Saramago não deixou apenas obra publicada — o facto de um dos mais significativos prémios literários do país ter o seu nome é prova não apenas do seu legado na escrita, como também do seu impacto cultural mais alargado.

Criado em 1999, no rescaldo da conquista do Nobel da Literatura por parte do escritor que o batizou, o Prémio Literário José Saramago destinou-se desde a sua génese a destacar autores com obra publicada em português, não se circunscrevendo a Portugal.

Durante duas décadas, as condições do prémio estabeleciam um limite de 35 anos de idade para participar e apenas poderiam ir a concurso obras já publicadas. Tudo mudou este ano: o limite subiu para os 40 anos e passou a considerar apenas inéditos, sendo o vencedor alvo de publicação futura.

Foi essa mudança que permitiu a Rafael Gallo ganhar este ano, ele que já tinha concorrido em 2017 (e perdido para o conterrâneo Julián Fuks) e que já tinha ultrapassado o limite de idade, tendo agora 40 anos. “Estava quase a perder este livro, mas teve esta reversão e, de repente, ganho-o da melhor maneira possível”, sublinhou aos jornalistas.

“É uma dessas coisas difíceis de explicar, talvez pela relação com os livros mesmo. De eu ter lido os outros vencedores, de serem autores favoritos e livros favoritos meus. Então, poder fazer parte disso também é como um garoto que é fã de uma banda, sonha com essa banda e, de repente, pode subir no palco e estar junto com essa banda”, explicou. O sentimento que deixou aflorar não é surpreendente, dado o papel que a obtenção deste troféu tem tido para os seus vencedores. 

“Creio que todos os galardoados relatarão a mesma experiência. É uma catapulta muito grande para um escritor jovem. Nos últimos 13 anos, diria que não houve nenhuma conferência, apresentação pública ou sessão com leitores em que eu não seja apresentado como ‘João Tordo, vencedor do Prémio José Saramago’", conta o escritor.

No seu entender, este prémio “marcou uma geração” e é “o único em Portugal que não é apenas um prémio — é uma espécie de selo, uma marca, tem características muito diferentes dos outros prémios, que também são muito bons, mas não têm a mesma longevidade nem tanta visibilidade”. “É único nas suas características, porque começou numa época de viragem do milénio onde surgiu uma geração muito forte de escritores e escritoras em Portugal, e estas gerações não surgem todas as décadas. Talvez apareçam de 40 em 40 ou de 50 em 50 anos, não é tão comum como possa parecer, e o prémio teve essa marca”, aponta.

Andréa del Fuego registou um percurso semelhante, confessando que ainda hoje sente o impacto do prémio na sua carreira.

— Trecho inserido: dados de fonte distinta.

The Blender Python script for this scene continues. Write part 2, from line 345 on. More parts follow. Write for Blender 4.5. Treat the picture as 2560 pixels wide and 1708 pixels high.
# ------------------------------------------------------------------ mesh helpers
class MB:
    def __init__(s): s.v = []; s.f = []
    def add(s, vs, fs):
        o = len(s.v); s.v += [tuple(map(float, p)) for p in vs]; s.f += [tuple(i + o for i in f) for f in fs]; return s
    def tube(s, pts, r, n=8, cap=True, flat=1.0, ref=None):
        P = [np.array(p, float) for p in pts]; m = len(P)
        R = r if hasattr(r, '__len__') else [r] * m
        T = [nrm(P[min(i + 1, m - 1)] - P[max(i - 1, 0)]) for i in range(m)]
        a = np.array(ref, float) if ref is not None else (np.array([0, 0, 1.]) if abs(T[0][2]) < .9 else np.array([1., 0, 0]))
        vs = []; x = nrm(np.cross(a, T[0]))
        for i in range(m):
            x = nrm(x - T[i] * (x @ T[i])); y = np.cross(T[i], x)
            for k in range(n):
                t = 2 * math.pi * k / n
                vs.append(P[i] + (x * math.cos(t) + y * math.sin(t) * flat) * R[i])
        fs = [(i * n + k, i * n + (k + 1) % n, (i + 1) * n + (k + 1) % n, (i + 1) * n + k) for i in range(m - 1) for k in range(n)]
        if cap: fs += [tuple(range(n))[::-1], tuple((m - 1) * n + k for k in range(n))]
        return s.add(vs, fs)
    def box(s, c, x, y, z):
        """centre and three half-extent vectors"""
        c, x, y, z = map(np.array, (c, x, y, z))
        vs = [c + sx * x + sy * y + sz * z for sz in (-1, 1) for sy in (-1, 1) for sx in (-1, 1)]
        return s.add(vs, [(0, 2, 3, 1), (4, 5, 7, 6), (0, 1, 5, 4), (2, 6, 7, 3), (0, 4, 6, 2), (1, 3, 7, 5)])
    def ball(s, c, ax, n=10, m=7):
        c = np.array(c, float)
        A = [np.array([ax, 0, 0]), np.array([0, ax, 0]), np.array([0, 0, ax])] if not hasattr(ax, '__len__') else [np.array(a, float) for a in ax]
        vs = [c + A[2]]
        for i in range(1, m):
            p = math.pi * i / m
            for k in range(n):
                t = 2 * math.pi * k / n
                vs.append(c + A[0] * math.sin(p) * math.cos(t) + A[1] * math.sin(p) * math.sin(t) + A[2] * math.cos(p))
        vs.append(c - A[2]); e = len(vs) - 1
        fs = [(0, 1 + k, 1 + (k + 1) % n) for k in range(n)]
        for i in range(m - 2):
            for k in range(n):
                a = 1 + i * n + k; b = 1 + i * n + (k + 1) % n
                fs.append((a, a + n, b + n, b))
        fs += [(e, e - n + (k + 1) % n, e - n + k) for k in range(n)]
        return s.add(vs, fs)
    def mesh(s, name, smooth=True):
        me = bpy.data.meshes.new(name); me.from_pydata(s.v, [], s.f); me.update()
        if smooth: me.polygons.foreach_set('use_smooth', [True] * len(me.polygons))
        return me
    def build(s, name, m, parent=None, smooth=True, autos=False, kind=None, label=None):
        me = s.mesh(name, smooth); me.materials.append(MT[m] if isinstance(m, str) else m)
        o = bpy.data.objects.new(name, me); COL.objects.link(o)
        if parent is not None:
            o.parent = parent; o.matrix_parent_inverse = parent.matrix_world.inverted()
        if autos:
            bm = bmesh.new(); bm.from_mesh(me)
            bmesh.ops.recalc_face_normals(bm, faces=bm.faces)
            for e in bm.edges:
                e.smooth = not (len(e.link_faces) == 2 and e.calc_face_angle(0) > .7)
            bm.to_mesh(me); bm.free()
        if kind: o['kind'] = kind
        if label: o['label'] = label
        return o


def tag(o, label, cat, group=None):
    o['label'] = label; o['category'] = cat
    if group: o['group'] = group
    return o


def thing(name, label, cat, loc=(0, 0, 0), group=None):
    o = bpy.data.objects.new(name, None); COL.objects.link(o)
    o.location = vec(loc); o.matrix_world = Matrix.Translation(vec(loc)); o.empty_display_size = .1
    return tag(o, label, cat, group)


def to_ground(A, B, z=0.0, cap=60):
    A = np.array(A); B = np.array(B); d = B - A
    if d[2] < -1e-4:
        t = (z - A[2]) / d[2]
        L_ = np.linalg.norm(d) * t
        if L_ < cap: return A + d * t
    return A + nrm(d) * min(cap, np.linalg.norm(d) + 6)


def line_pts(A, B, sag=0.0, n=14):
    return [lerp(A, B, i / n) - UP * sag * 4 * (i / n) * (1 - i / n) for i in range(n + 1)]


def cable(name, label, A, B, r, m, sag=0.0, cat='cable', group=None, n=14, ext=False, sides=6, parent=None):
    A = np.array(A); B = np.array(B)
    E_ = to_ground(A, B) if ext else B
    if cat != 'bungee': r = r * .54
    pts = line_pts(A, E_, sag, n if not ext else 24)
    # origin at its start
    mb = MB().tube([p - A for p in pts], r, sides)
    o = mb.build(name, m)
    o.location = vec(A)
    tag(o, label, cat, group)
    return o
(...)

No entanto, para si importa destacar um outro aspeto: a responsabilidade para com a literatura. “Atualmente, sinto o impacto do prémio cada vez mais na maneira como vejo o processo de criação, no sentido do compromisso com a escrita — não pelo prémio em si, mas pela própria postura do José Saramago com sua literatura. Ele é um horizonte para quem escreve, no sentido da seriedade e transparência com o próprio trabalho”, afirma.

No que toca a responsabilidade, Bruno Vieira Amaral diz que, enquanto elemento do júri deste ano, sabe que ele e outros vencedores no passado têm “noção da importância que o prémio” teve para as suas vidas “e da importância que teria sempre para qualquer escritor que o recebesse, como neste caso o Rafael”.

“O impacto foi enorme nas opções que pude tomar a partir daí, na decisão de me dedicar à escrita, e creio que essa era a intenção de Saramago quando o prémio foi instituído, de criar condições para que os escritores que recebessem o prémio também eles pudessem fazer aquilo que ele não fez em devida altura, que foi dedicar-se à escrita quando era mais jovem”, conta.

E é nessa lógica que Gonçalo M. Tavares aceitou fazer parte do painel deste 2022, ele que se pautou pela recusa de fazer parte de júris de concursos literários. “Aqui era especial,  porque é bom haver oportunidades para escritores com menos de 40 anos, para jovens escritores com qualidade. E este prémio realmente possibilita que alguém que está a começar de repente tenha um impacto”, justifica, dizendo ficar contente por “descobrir novos autores”.

Comparando a atribuição do galardão a uma espécie de choque elétrico, “benigno mas extraordinário”, Gonçalo M. Tavares fala na mensagem que a atribuição do prémio traz: “‘continua a escrever, isso é necessário, isso não é inútil’. Essa é a grande vantagem de um prémio como o Prémio Saramago”.